By doing all of this as a human being, Christ transforms our human nature and binds it closely to his divine nature.  In other words, humanity is now in the trinity by means of Jesus’ incarnation, death, and resurrection.  By dying he has confronted human death in himself, and overcome it by his divinity.  That divine overcoming is shared with us, and we are grafted into it, being allowed to now become, as St. Peter says, partakers of the Divine nature.  The divine nature of Jesus is shared with all of us, so that our sin, suffering, and death, may be overcome by his victory.

Of course, this is not merely a simple pardoning then of sins.  Our sins are forgiven by Christ, and his death works in a mysterious way to blot out sin.  But this is not the only thing.  We are not simply made legally righteous before God, but invited to share in God’s own person so that we are transformed into Christ in the world.  All of this seems very clear in John’s Gospel.

This image of redemption does not put us in the hands of an angry God.  Instead, it puts us as people who endangered our own existence by doing evil.  We undermined our own beings by disconnecting ourselves from God who is the very root and ground of our being.  By being in conflict with God, for in God being and goodness are one, we have lost our ground for goodness and existence.  Thus we do evil, and we die.  In other words, “the wages of sin is death.”

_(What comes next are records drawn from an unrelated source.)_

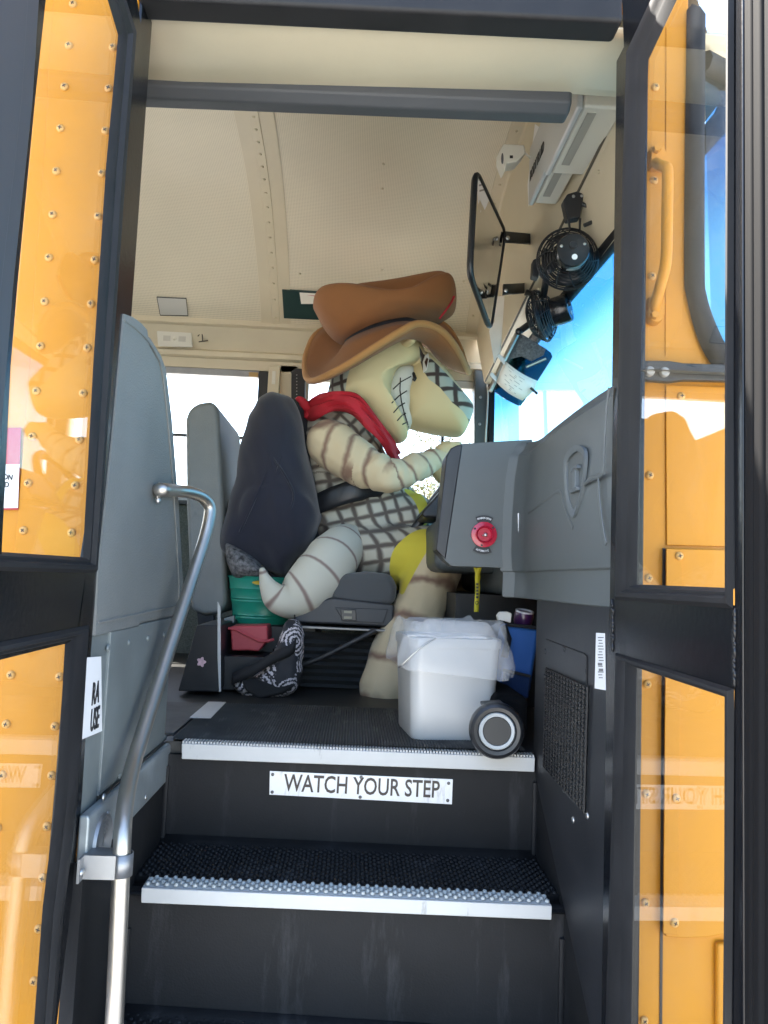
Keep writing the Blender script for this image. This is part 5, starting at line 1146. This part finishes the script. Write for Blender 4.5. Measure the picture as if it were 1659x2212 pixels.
# ================================================================== THE PERSON IN THE PADDED REPTILE COSTUME
from mathutils.bvhtree import BVHTree
YC = 2.80
def pattern(name, base, bar, s, w, kind, soft=.10, sheen=.1, wob=.15, base2=None, over=None):
    m = bpy.data.materials.new(name); m.use_nodes = True; nt = m.node_tree; bs = nt.nodes['Principled BSDF']
    bs.inputs['Roughness'].default_value = .9; bs.inputs['Sheen Weight'].default_value = sheen; bs.inputs['Specular IOR Level'].default_value = .2
    tc = nt.nodes.new('ShaderNodeTexCoord'); nz = nt.nodes.new('ShaderNodeTexNoise'); nz.inputs['Scale'].default_value = 9; nz.inputs['Detail'].default_value = 3; nt.links.new(tc.outputs['Object'], nz.inputs['Vector'])
    def band(attr, period):
        a = nt.nodes.new('ShaderNodeAttribute'); a.attribute_name = attr
        k = nt.nodes.new('ShaderNodeMath'); k.operation = 'MULTIPLY'; k.inputs[1].default_value = 1 / period; nt.links.new(a.outputs['Fac'], k.inputs[0])
        j = nt.nodes.new('ShaderNodeMath'); j.operation = 'MULTIPLY_ADD'; j.inputs[1].default_value = wob * 2; nt.links.new(nz.outputs['Fac'], j.inputs[0]); nt.links.new(k.outputs[0], j.inputs[2])
        f = nt.nodes.new('ShaderNodeMath'); f.operation = 'PINGPONG'; f.inputs[1].default_value = .5; nt.links.new(j.outputs[0], f.inputs[0])
        r = nt.nodes.new('ShaderNodeMapRange'); r.interpolation_type = 'SMOOTHSTEP'; r.inputs['From Min'].default_value = w / 2 + soft / 2; r.inputs['From Max'].default_value = max(0, w / 2 - soft / 2); nt.links.new(f.outputs[0], r.inputs['Value'])
        return r.outputs[0]
    o = band('lu' if kind == 'lattice' else 'pu', s)
    if kind == 'lattice':
        o2 = band('lv', s); mm = nt.nodes.new('ShaderNodeMath'); mm.operation = 'MAXIMUM'; nt.links.new(o, mm.inputs[0]); nt.links.new(o2, mm.inputs[1]); o = mm.outputs[0]
    n2 = nt.nodes.new('ShaderNodeTexNoise'); n2.inputs['Scale'].default_value = 5; nt.links.new(tc.outputs['Object'], n2.inputs['Vector'])
    cr = nt.nodes.new('ShaderNodeValToRGB'); cr.color_ramp.elements[0].color = (*base, 1); cr.color_ramp.elements[1].color = (*(base2 or tuple(c * 1.12 for c in base)), 1); nt.links.new(n2.outputs['Fac'], cr.inputs['Fac'])
    mx = nt.nodes.new('ShaderNodeMix'); mx.data_type = 'RGBA'; nt.links.new(o, mx.inputs['Factor']); nt.links.new(cr.outputs[0], mx.inputs['A']); mx.inputs['B'].default_value = (*bar, 1); res = mx.outputs['Result']
    if over:                                          # a patch of another cloth sewn in: attribute = signed distance inside its outline
        oa = nt.nodes.new('ShaderNodeAttribute'); oa.attribute_name = over[0]
        om = nt.nodes.new('ShaderNodeMapRange'); om.inputs['From Min'].default_value = -.0012; om.inputs['From Max'].default_value = .0012; nt.links.new(oa.outputs['Fac'], om.inputs['Value'])
        ox = nt.nodes.new('ShaderNodeMix'); ox.data_type = 'RGBA'; nt.links.new(om.outputs[0], ox.inputs['Factor']); nt.links.new(res, ox.inputs['A']); ox.inputs['B'].default_value = (*over[1], 1); res = ox.outputs['Result']
    nt.links.new(res, bs.inputs['Base Color'])
    nb = nt.nodes.new('ShaderNodeTexNoise'); nb.inputs['Scale'].default_value = 420; nt.links.new(tc.outputs['Object'], nb.inputs['Vector'])
    bp = nt.nodes.new('ShaderNodeBump'); bp.inputs['Strength'].default_value = .12; bp.inputs['Distance'].default_value = .004; nt.links.new(nb.outputs['Fac'], bp.inputs['Height']); nt.links.new(bp.outputs[0], bs.inputs['Normal'])
    return m
LATT = pattern('lattice_fleece', (.47, .45, .37), (.115, .096, .082), .049, .32, 'lattice', soft=.22, over=('yd', (.64, .53, .06)))
TANS = pattern('striped_tan_fleece', (.58, .475, .31), (.25, .155, .11), .068, .20, 'stripe', soft=.20, wob=.35, over=('yd', (.64, .53, .06)))
TANC = mat('tan_foam', (.62, .51, .29), .85, var=.06, vscale=6, bump=.04, bscale=500, sheen=.05)
LATH = pattern('lattice_head_fleece', (.38, .41, .35), (.060, .045, .040), .056, .28, 'lattice', soft=.12, over=('hd', (.62, .51, .29)))
YELF = mat('yellow_fleece', (.62, .52, .055), .9, var=.06, vscale=8, bump=.08, bscale=400, sheen=.05)
TAILM = pattern('striped_tail_fleece', (.56, .54, .45), (.27, .20, .17), .085, .10, 'stripe', soft=.08, wob=.05)
HATM = mat('brown_felt', (.25, .105, .036), .95, var=.10, vscale=4, bump=.10, bscale=500, sheen=.08)
SUEDE = mat('pale_brim_edge', (.38, .19, .065), .95, sheen=.08, bump=.1, bscale=500)
BAND = mat('black_hat_band', (.014, .014, .02), .6)
BANM = mat('red_bandana_cloth', (.42, .012, .025), .8, var=.12, vscale=18, bump=.08, bscale=400)
def remesh(mb, voxel, smooth=6, fac=.5):
    me = bpy.data.meshes.new('tmp'); me.from_pydata([tuple(p) for p in mb.v], [], mb.f)
    bm = bmesh.new(); bm.from_mesh(me); bmesh.ops.recalc_face_normals(bm, faces=bm.faces); bm.to_mesh(me); bm.free()
    o = bpy.data.objects.new('tmp', me); COL.objects.link(o)
    md = o.modifiers.new('r', 'REMESH'); md.mode = 'VOXEL'; md.voxel_size = voxel
    if smooth:
        ms = o.modifiers.new('s', 'SMOOTH'); ms.iterations = smooth; ms.factor = fac
    dg = bpy.context.evaluated_depsgraph_get(); out = bpy.data.meshes.new_from_object(o.evaluated_get(dg))
    bpy.data.objects.remove(o); bpy.data.meshes.remove(me); return out
caps = []
def limb(pts, tag_):
    # pts: (u, v, depth, radius)
    P = [(PY(u, v, Y), r) for u, v, Y, r in pts]
    for (a, ra), (c, rc) in zip(P, P[1:]): caps.append((a, c, ra, rc, tag_))
limb([(738, 955, 2.80, .150), (762, 1055, 2.80, .150), (812, 1115, 2.80, .172), (818, 1180, 2.79, .176)], 'lattice')
limb([(770, 880, 2.80, .085), (745, 950, 2.80, .11)], 'lattice')
limb([(735, 1130, 2.73, .085), (890, 1118, 2.72, .088)], 'lattice')
limb([(752, 1190, 2.68, .085), (850, 1180, 2.65, .085)], 'lattice')
limb([(714, 958, 2.655, .086), (776, 1002, 2.60, .078), (838, 1030, 2.55, .058), (895, 1012, 2.58, .047), (948, 988, 2.65, .038)], 'arm')
limb([(735, 950, 2.96, .08), (840, 1030, 3.02, .058), (945, 1000, 3.0, .038)], 'arm2')
limb([(800, 1192, 2.66, .10), (940, 1205, 2.58, .105), (915, 1300, 2.52, .088), (870, 1400, 2.46, .092), (834, 1482, 2.42, .086)], 'leg')
limb([(810, 1190, 2.94, .10), (985, 1225, 2.95, .085), (990, 1330, 2.92, .075), (985, 1400, 2.88, .07)], 'leg2')
# hands closed on the wheel rim: palm, four unequal bent fingers and a thumb each
rimN = Vector((.335, 2.655, 1.735)); rimF = Vector((.335, 2.98, 1.735))
for (wr, rim, sgn2, tg) in ((PY(948, 988, 2.65), PY(972, 968, 2.67), 1, 'hand'), (PY(945, 1000, 3.0), rimF, -1, 'hand')):
    d = (rim - wr); pal = wr + d * .75; caps.append((wr, pal, .034, .036, tg))
    for k, L in enumerate((.9, 1.0, .95, .75)):
        side = Vector((.1, 1, .1)).normalized() * sgn2 * (k - 1.5) * .019
        a = pal + side + Vector((.012, 0, .018)); c1 = a + Vector((.030, 0, .004)) * L; c2 = c1 + Vector((.016, 0, -.024)) * L; c3 = c2 + Vector((-.012, 0, -.018)) * L
        caps += [(pal + side * .6, a, .016, .0125, tg), (a, c1, .0125, .0115, tg), (c1, c2, .0115, .0105, tg), (c2, c3, .0105, .009, tg)]
    th = pal + Vector((0, -.03 * sgn2, -.01)); caps += [(pal, th, .018, .014, tg), (th, th + Vector((.035, -.004 * sgn2, -.004)), .0135, .0105, tg)]
# foot of each leg on the floor
ft = PZ(850, 1545, FZ + .055); ft.y = 2.40; ft = Vector((PY(840, 1490, 2.42).x, 2.42, FZ + .06)); caps.append((ft, ft + Vector((.17, -.02, -.01)), .062, .05, 'hand'))
f2_ = Vector((PY(985, 1400, 2.88).x, 2.88, FZ + .07)); caps += [(PY(985, 1400, 2.88), f2_, .07, .065, 'leg2'), (f2_, f2_ + Vector((.14, 0, -.01)), .06, .05, 'leg2')]
def cap_mesh(mb, a, c, ra, rc):
    ax = (c - a); L = ax.length
    if L < 1e-5: mb.ball(a, ra); return
    n = 5; pts = []; rs = []
    u_ = ax / L
    for k in range(1, n + 1):
        w = math.pi / 2 * k / n; pts.append(a - u_ * ra * math.cos(w)); rs.append(max(.001, ra * math.sin(w)))
    for k in range(n):
        w = math.pi / 2 * k / n; pts.append(c + u_ * rc * math.sin(w)); rs.append(max(.001, rc * math.cos(w)))
    pts.append(c + u_ * rc * .999); rs.append(max(.0008, rc * .04))
    mb.tube(pts, rs, 16)
mb = MB()
for a, c, ra, rc, tg in caps: cap_mesh(mb, a, c, ra, rc)
body = remesh(mb, .0072, 6, .5)
N = len(body.vertices); co = np.zeros(N * 3); body.vertices.foreach_get('co', co); co = co.reshape(-1, 3)
A = np.array([tuple(c[0]) for c in caps]); B_ = np.array([tuple(c[1]) for c in caps]); RA = np.array([c[2] for c in caps]); RC = np.array([c[3] for c in caps])
best = np.full(N, 1e9); bi = np.zeros(N, int); bt = np.zeros(N)
for i in range(len(caps)):
    ab = B_[i] - A[i]; t = np.clip(((co - A[i]) @ ab) / (ab @ ab), 0, 1); d = np.linalg.norm(co - (A[i] + t[:, None] * ab), axis=1) - (RA[i] + (RC[i] - RA[i]) * t)
    m_ = d < best; best[m_] = d[m_]; bi[m_] = i; bt[m_] = t[m_]
cum = []; acc = {}
for c in caps:
    cum.append(acc.get(c[4], 0)); acc[c[4]] = acc.get(c[4], 0) + (c[1] - c[0]).length
tags = [c[4] for c in caps]; pu = np.zeros(N); lu = np.zeros(N); lv = np.zeros(N)
nrm = np.zeros(N * 3); body.vertices.foreach_get('normal', nrm); nrm = nrm.reshape(-1, 3)
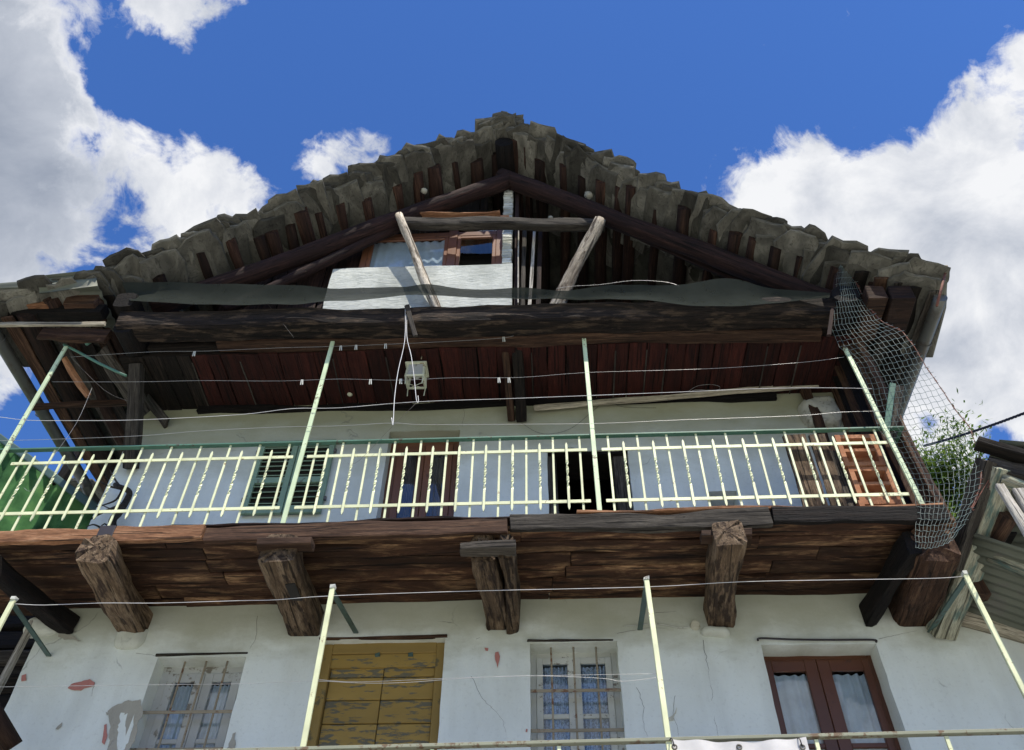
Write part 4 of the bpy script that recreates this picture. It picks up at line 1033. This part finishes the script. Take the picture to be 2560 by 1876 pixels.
# ------------------------------------------------------------------ wires (clotheslines)
def line(name, pts, Y, r, mat, lab, grp=None, n=5):
    P = pxline(pts, Y) if not callable(Y) else [PY(x, y, Y(i)) for i, (x, y) in enumerate(pts)]
    return tag(tube(name, P, r*.55, mat, None, n=n, sub=4), lab, 'wire', grp)
line('clothesline', [(178, 893), (380, 880), (520, 878), (700, 870), (850, 866), (1100, 855), (1260, 845), (1290, 835)], 5.29, .0026, 'wire', 'topmost clothesline wire, under the loggia beam')
line('clothesline', [(130, 955), (350, 955), (500, 952), (700, 953), (850, 948), (1000, 951), (1130, 945), (1300, 944), (1465, 932), (1700, 925), (1850, 918), (2020, 905), (2110, 893)], 5.29, .0026, 'wire', 'second clothesline wire from the top, across the dark ceiling')
line('clothesline', [(-40, 1040), (0, 1043), (70, 1051), (180, 1052), (350, 1050), (600, 1037), (730, 1022), (850, 1020), (1040, 1005), (1300, 996), (1710, 980), (1900, 972), (2060, 970), (2180, 972)], 5.27, .0042, 'wirew', 'bright thick clothesline wire crossing below the hanging lantern')
line('clothesline', [(-40, 1100), (0, 1102), (150, 1098), (350, 1090), (500, 1078), (700, 1068), (850, 1065), (980, 1058), (1060, 1062), (1300, 1061), (1500, 1059), (1710, 1050), (1990, 1040), (2100, 1031), (2200, 1028)], 5.27, .0032, 'wire', 'clothesline wire just above the upper railing')
line('clothesline', [(38, 1510), (110, 1513), (250, 1508), (400, 1508), (600, 1502), (690, 1500), (830, 1490), (1180, 1478), (1610, 1468), (1850, 1455), (2100, 1450), (2340, 1446), (2415, 1440)], 5.28, .0036, 'wirew', 'clothesline wire strung between the lower balcony posts')
line('clothesline', [(-20, 1718), (350, 1713), (600, 1710), (780, 1703), (900, 1708), (1010, 1707), (1180, 1695), (1330, 1690), (1500, 1696), (1560, 1704), (1652, 1693)], 5.28, .003, 'wire', 'lower of the two wires crossing in front of the lower windows')
line('clothesline', [(785, 1698), (900, 1705), (1180, 1694), (1450, 1688), (1645, 1685)], 5.28, .0025, 'wire', 'upper thin wire ending at the lower post, in front of the lace window')
line('guy_wire', [(1043, 1006), (985, 1062), (900, 1150), (870, 1160)], 5.27, .0022, 'wdk', 'thin slanting wire from the cord loops down to the railing')
line('guy_wire', [(174, 890), (260, 975), (320, 1003)], 5.31, .002, 'wdk', 'thin wire from the left post top toward the grey brace')
line('guy_wire', [(230, 970), (190, 1060), (120, 1160), (80, 1225), (60, 1220)], 5.3, .0022, 'wire', 'thin wire dangling below the broken splinter')
line('wire_tail', [(735, 845), (700, 800), (660, 750), (620, 712)], 5.1, .002, 'wdk', 'thin dark wire from the post top up to the shade net')
line('wall_cable', [(1305, 1058), (1340, 1080), (1380, 1085), (1430, 1070), (1480, 1030), (1515, 1005), (1560, 1018), (1640, 1020)], YW-.02, .003, 'cable', 'thin dark cable looping on the wall below the ceiling joist')
line('cord_loop', [(1013, 765), (1012, 850), (995, 930), (986, 1000), (983, 1062), (979, 1045)], 5.1, .0058, 'wirew', 'left white cord loop hanging from the beam peg')
line('cord_loop', [(1018, 765), (1017, 840), (1028, 890), (1036, 950), (1041, 1000), (1046, 1006), (1045, 990)], 5.1, .0058, 'wirew', 'right white cord loop hanging past the lantern')
line('tie_wire', [(1390, 722), (1430, 716), (1500, 712), (1580, 702), (1650, 704), (1690, 712), (1700, 720)], 5.16, .003, 'wire', 'twisted tie wire from the pale strut to the shade net')
line('snarled_wire', [(1722, 978), (1745, 965), (1780, 962), (1800, 968), (1790, 976), (1740, 975), (1725, 982)], 6.0, .003, 'wire', 'snarl of wire lying on the pale plank')
# pegs
for i, (px, py) in enumerate([(487, 880), (1140-285, 868), (756, 955)]):
    pass
pg = [(486, 882, 5.29), (852, 868, 5.29), (890, 866, 5.29), (964, 863, 5.29), (1259, 846, 5.29), (755, 953, 5.29), (926, 952, 5.29), (1002, 951, 5.29), (1247, 948, 5.29), (1272, 948, 5.29)]
for i, (px, py, Y) in enumerate(pg):
    p = PY(px, py, Y)
    t = thing('clothes_peg', p, ['pale clothes peg on the topmost wire, leftmost of its wire', 'pale clothes peg on the topmost wire, right beside the second balcony post', 'pale clothes peg on the topmost wire, left of the cord loops', 'pale clothes peg on the topmost wire, just left of the cord loops', 'pale clothes peg on the topmost wire at its right end by the ceiling joist',
        'pale clothes peg on the second wire, left of the cord loops', 'pale clothes peg on the second wire, between balcony post and cord loops', 'pale clothes peg on the second wire beside the lantern', 'pale clothes peg on the second wire, left of the ceiling joist pair', 'pale clothes peg on the second wire in front of the ceiling joist pair'][i], 'clothes peg', 'clothes pegs on the upper wires')
    for s in (-1, 1):
        bar('peg_half', p+Vector((s*.006, -.004, .012)), p+Vector((s*.009+.004, .004, -.045)), .009, .008, 'whitew', t)
# peg on the beam
beam('beam_peg', PY(1018, 765, 5.09), PY(1038, 840, 5.09), .05, .03, 'wgrey', house, up=(0, 1, 0), rough=.006, label='short grey peg nailed to the black beam')

# ------------------------------------------------------------------ hanging shade net strip
top_ = [(305, 708), (450, 706), (620, 712), (740, 713), (850, 722), (1000, 716), (1042, 712), (1070, 712), (1150, 722), (1290, 722), (1420, 724), (1580, 712), (1650, 715), (1760, 702), (1800, 698), (1850, 702), (1930, 720), (2075, 734)]
bot_ = [(325, 752), (480, 760), (620, 762), (740, 762), (850, 752), (1000, 742), (1042, 738), (1075, 738), (1150, 742), (1290, 746), (1420, 746), (1580, 750), (1650, 757), (1760, 764), (1800, 766), (1850, 766), (1930, 758), (2075, 740)]
YN = 5.04
tp = smooth_path(pxline(top_, YN), 5); bt = smooth_path(pxline(bot_, YN-.03), 5)
bm = bmesh.new(); rows = []
for i, (a, b) in enumerate(zip(tp, bt)):
    row = []
    for j in range(6):
        f = j/5; p = a.lerp(b, f); p.y += .05*math.sin(f*math.pi)+.03*noise.noise(Vector((p.x*2.5, 0, f*2)))
        row.append(bm.verts.new(p-tp[0]))
    rows.append(row)
for A, B in zip(rows, rows[1:]):
    for j in range(5): bm.faces.new((A[j], B[j], B[j+1], A[j+1]))
tag(link('shade_net', from_bm(bm, 'shade_net', True), M['shade'], None, Matrix.Translation(tp[0])), 'long sagging strip of grey-green shade net stretched in front of the gable', 'net')

# ------------------------------------------------------------------ lantern
lc = PY(1043, 925, 5.60)
lan = thing('lantern', lc, 'cream hanging box lantern with wire legs under the loggia ceiling', 'lantern')
bm = bmesh.new()
def ringbox(bm, w1, w2, z0, z1, t=.012):
    for sx in (-1, 1):
        for sy in (-1, 1): tube_bm(bm, [(sx*w1, sy*w1, z0), (sx*w2, sy*w2, z1)], t*.6, 4)
ringbox(bm, .075, .085, 0, -.17, .022)
for w_, z in ((.085, 0), (.085, -.17)):
    for s in (-1, 1):
        tube_bm(bm, [(-w_, s*w_, z), (w_, s*w_, z)], .013, 4); tube_bm(bm, [(s*w_, -w_, z), (s*w_, w_, z)], .013, 4)
for sx in (-1, 1):
    for sy in (-1, 1): tube_bm(bm, [(sx*.085, sy*.085, -.17), (sx*.08, sy*.08, -.28)], .006, 4)
    tube_bm(bm, [(sx*.08, -.08, -.27), (-sx*.08, .08, -.18)], .003, 4)
link('lantern_frame', from_bm(bm, 'lantern_frame'), M['lantern'], lan, Matrix.Translation(lc))
bm = bmesh.new(); box_bm(bm, -.105, .105, -.105, .105, -.006, .012); bmesh.ops.bevel(bm, geom=bm.edges[:], offset=.003, segments=1, affect='EDGES')
link('lantern_lid', from_bm(bm, 'lantern_lid'), M['lantern'], lan, Matrix.Translation(lc))
box('pale_reflection_pane', lc.x-.074, lc.x+.074, lc.y-.084, lc.y-.081, lc.z-.165, lc.z-.01, 'greyw', lan)  # opaque pane; the glass's pale reflection is put into its colour
bm = bmesh.new(); bmesh.ops.create_cone(bm, cap_ends=True, segments=14, radius1=.055, radius2=.045, depth=.02)
link('rose', from_bm(bm, 'rose'), M['lantern'], lan, Matrix.Translation((lc.x+.02, lc.y, 7.82)))
bm = bmesh.new(); bmesh.ops.create_uvsphere(bm, u_segments=12, v_segments=8, radius=.04)
link('bulb', from_bm(bm, 'bulb', True), M['whitew'], lan, Matrix.Translation(lc+Vector((0, 0, -.08))))
tube('hanger', [(lc.x+.02, lc.y, 7.82), (lc.x+.01, lc.y, lc.z)], .005, 'wdk', lan, sub=0)
tube('hook', [(lc.x+.05, lc.y-.1, 7.84), (lc.x+.05, lc.y-.11, 7.79)], .005, 'rust', lan, sub=0)
ins = thing('insulator', PY(875, 985, 6.0), 'small porcelain insulator at the wall head left of the lantern', 'insulator')
bm = bmesh.new(); bmesh.ops.create_uvsphere(bm, u_segments=12, v_segments=8, radius=.03)
link('cap', from_bm(bm, 'cap', True), M['lantern'], ins, Matrix.Translation(PY(875, 985, 6.0)))
tube('stem', [PY(875, 985, 6.0), PY(880, 1003, YW)], .01, 'rust', ins, sub=0)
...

Christ comes to fix all of that by binding us tightly to Him in goodness and being.  The result is that we begin a journey of life that transcends what we understand of human life.  We are called to be humans bound up in the divine life of God.  None of this requires a God who is wrathful against humanity.  None of it requires that we think of ourselves as dung or worthy of God’s terrible wrath.  Instead, we are loved people, far more valuable to God than merely people He wants to see in some kind of legal relationship with Himself.  He says to us, as the New Testament makes clear, “you are one flesh with me” by making humanity in the Church His bride.

As well, all of the problems listed in the last article, do not pertain.  Instead, there is one consistent act of creation, redemption, and glorification.  God creates so that we might partake of God. When we fall, God acts to restore the relationship in reality, not merely in a legal fiction. And we then begin to partake of God’s life here and now, with a great hope that we will partake of it without limit after the resurrection.

(1)  All of this may be found in St. Athanasius, as well as much of it seen in St. Cyril as well as Maximus the Confessor and others.